After he was arrested, Blount was offered a deal much like the ones his older co-defendants took. His parents, lawyer and fellow gang members urged him to accept it. If he had, Blount likely would have spent about 18 years in prison.

That sounds about right.

Instead, despite repeated warnings, the teenager exercised his right to be stupid and demanded a trial by jury. He was convicted on multiple charges and sentenced to six life terms.

That was a jaw-dropping outcome. Corrective measures were needed.

Enter Gov. Bob McDonnell. In the final days of his term, McDonnell commuted Blount's sentence to 40 years. That sentence is still outlandishly long. After all, his co-defendants are serving 13 and 10 years each.

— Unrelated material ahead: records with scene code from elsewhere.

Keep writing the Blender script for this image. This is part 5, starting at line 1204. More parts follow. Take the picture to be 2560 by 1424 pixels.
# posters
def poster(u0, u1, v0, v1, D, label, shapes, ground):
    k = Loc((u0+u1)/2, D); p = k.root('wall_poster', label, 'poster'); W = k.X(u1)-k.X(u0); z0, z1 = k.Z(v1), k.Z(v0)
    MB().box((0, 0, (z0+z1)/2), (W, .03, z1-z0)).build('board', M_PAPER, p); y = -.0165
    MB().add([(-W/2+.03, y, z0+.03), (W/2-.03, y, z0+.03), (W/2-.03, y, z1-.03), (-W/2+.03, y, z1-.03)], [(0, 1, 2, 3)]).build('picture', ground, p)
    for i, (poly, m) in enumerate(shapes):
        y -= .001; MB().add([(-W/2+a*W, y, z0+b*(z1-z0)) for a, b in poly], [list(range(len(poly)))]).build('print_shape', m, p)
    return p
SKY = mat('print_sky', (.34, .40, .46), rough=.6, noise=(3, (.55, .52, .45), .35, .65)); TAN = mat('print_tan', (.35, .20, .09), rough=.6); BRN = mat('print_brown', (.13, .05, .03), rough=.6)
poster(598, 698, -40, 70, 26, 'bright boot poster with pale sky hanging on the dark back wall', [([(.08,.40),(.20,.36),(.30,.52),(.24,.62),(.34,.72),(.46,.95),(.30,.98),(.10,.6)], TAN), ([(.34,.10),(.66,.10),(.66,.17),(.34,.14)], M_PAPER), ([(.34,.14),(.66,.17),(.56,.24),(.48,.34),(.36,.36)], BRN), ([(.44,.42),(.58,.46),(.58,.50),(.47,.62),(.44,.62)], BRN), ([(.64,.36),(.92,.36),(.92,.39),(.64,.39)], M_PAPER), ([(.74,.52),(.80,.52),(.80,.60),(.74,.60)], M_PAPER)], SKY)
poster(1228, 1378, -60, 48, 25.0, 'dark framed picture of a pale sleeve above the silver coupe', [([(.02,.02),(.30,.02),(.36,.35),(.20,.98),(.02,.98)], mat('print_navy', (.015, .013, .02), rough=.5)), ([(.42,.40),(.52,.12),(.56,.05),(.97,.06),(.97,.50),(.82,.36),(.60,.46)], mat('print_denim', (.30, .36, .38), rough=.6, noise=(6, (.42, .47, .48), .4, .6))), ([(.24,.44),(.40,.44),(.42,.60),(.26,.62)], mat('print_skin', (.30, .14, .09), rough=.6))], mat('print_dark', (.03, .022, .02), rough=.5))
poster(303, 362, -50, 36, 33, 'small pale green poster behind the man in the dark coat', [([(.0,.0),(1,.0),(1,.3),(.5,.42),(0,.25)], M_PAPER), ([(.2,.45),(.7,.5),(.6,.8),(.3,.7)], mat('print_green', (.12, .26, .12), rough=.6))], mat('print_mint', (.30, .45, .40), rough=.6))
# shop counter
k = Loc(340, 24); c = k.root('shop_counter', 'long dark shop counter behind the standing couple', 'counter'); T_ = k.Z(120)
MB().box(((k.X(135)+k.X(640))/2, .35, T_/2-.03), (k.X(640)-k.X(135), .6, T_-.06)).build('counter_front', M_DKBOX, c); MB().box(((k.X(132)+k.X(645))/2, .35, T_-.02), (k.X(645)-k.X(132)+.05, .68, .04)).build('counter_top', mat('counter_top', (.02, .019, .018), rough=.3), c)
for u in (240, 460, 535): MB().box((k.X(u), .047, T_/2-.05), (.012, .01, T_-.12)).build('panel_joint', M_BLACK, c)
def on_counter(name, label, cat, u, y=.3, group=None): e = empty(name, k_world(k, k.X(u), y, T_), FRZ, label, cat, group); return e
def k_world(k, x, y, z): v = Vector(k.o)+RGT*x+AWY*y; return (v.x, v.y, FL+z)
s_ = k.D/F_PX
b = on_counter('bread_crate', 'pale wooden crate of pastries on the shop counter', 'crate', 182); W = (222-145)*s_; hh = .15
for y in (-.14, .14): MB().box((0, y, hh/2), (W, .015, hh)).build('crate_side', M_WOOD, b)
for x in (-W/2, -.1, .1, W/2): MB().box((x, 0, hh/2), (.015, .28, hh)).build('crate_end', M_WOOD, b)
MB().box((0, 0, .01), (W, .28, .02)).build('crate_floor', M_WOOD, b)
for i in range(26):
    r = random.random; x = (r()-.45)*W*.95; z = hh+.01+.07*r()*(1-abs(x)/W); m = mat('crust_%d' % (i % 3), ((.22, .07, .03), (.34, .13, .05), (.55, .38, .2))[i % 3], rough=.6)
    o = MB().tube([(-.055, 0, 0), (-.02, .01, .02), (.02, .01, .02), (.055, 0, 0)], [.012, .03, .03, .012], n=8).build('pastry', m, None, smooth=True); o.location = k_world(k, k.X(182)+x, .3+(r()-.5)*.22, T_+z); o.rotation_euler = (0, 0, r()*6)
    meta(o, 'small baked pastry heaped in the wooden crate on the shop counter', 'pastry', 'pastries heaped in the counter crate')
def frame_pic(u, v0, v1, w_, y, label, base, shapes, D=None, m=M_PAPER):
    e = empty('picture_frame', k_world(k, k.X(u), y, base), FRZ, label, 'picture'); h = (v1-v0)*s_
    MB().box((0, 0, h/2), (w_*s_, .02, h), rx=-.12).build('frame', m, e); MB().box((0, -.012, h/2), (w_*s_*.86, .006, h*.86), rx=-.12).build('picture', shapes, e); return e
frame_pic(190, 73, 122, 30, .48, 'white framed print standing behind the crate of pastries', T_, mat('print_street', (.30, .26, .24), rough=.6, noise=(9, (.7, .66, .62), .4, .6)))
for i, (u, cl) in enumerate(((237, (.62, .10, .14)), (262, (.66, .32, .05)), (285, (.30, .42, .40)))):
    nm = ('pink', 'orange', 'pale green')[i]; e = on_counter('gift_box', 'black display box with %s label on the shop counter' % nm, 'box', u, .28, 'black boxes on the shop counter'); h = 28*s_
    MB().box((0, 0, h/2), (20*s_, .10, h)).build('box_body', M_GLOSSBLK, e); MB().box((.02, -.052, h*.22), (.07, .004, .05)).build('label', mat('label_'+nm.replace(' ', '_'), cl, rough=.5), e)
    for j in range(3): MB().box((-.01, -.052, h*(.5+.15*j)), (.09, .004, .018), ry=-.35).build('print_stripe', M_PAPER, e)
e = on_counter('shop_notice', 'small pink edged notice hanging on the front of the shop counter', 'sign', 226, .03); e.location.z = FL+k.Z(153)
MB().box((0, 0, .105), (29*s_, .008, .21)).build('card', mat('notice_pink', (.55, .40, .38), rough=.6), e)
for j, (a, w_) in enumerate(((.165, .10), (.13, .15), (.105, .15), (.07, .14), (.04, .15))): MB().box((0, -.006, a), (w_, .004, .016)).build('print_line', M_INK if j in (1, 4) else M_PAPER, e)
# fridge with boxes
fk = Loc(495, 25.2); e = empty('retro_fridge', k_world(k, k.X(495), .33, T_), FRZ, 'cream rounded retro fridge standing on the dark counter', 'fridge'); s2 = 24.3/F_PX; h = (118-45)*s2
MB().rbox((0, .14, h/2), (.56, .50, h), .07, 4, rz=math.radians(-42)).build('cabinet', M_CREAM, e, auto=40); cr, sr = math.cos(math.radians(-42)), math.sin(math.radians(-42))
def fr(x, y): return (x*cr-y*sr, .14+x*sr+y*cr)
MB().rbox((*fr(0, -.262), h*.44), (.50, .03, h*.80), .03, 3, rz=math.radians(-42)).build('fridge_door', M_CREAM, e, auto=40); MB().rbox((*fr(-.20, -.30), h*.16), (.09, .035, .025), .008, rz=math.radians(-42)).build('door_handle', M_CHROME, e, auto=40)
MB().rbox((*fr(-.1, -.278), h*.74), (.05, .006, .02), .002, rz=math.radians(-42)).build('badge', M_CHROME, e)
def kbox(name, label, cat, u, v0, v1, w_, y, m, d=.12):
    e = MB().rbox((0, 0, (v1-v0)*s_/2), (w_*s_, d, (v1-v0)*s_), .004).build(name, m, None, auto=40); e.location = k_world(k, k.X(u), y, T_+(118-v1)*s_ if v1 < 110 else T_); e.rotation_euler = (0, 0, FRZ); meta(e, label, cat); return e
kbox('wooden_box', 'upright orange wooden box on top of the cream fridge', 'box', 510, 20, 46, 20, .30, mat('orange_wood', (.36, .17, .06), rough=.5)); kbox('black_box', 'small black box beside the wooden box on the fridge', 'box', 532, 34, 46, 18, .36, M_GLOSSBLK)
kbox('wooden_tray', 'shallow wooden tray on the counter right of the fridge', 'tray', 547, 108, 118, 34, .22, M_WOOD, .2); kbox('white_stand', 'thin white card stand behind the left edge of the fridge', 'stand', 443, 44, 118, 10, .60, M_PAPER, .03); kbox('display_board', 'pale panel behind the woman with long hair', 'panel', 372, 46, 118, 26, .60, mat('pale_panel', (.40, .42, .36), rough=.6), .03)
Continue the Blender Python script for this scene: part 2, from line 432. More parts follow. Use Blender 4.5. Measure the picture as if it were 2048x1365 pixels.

Supporters of Blount, including family members, gathered in a Norfolk church on Martin Luther King Jr. Day to offer thanks for McDonnell's actions and to seek justice for the Norfolk man.

Perfectly appropriate.

But a story about the service in Tuesday's Pilot was accompanied by a photo of a group of cute kids - some were relatives - wearing T-shirts with Blount's mug shot on them and the headline, lifted from the newspaper: "Life times six."

It was jarring. Most kids sport images of their heroes on their chests, not pictures of punks.

What were these parents thinking when they dressed their children in these things? Were they so caught up in the sentence that they never stopped to think about what sort of message they were sending?

Let's hope the parents said something like this as they handed them the shirts:

"See this guy on your T-shirt? That's Travion Blount. He did very bad things. You do not want to be like him.

"He skipped school. He joined a gang. He didn't listen to his mother. He took things that didn't belong to him. And he used a gun to steal.

"What he did was wrong, wrong, wrong.

"After he got caught, he acted like a jerk. He didn't listen to the people who loved him or the people paid to help him. Shoot, he didn't even listen to his friends. Now he's in prison for a very long time.

"Don't be like the guy on your shirt or you might go to jail someday, too."

Travion Blount received an unjust sentence when he was a juvenile. Seeking justice for him now is the right thing to do.

But he belongs in prison for many more years. He does not belong on any child's T-shirt.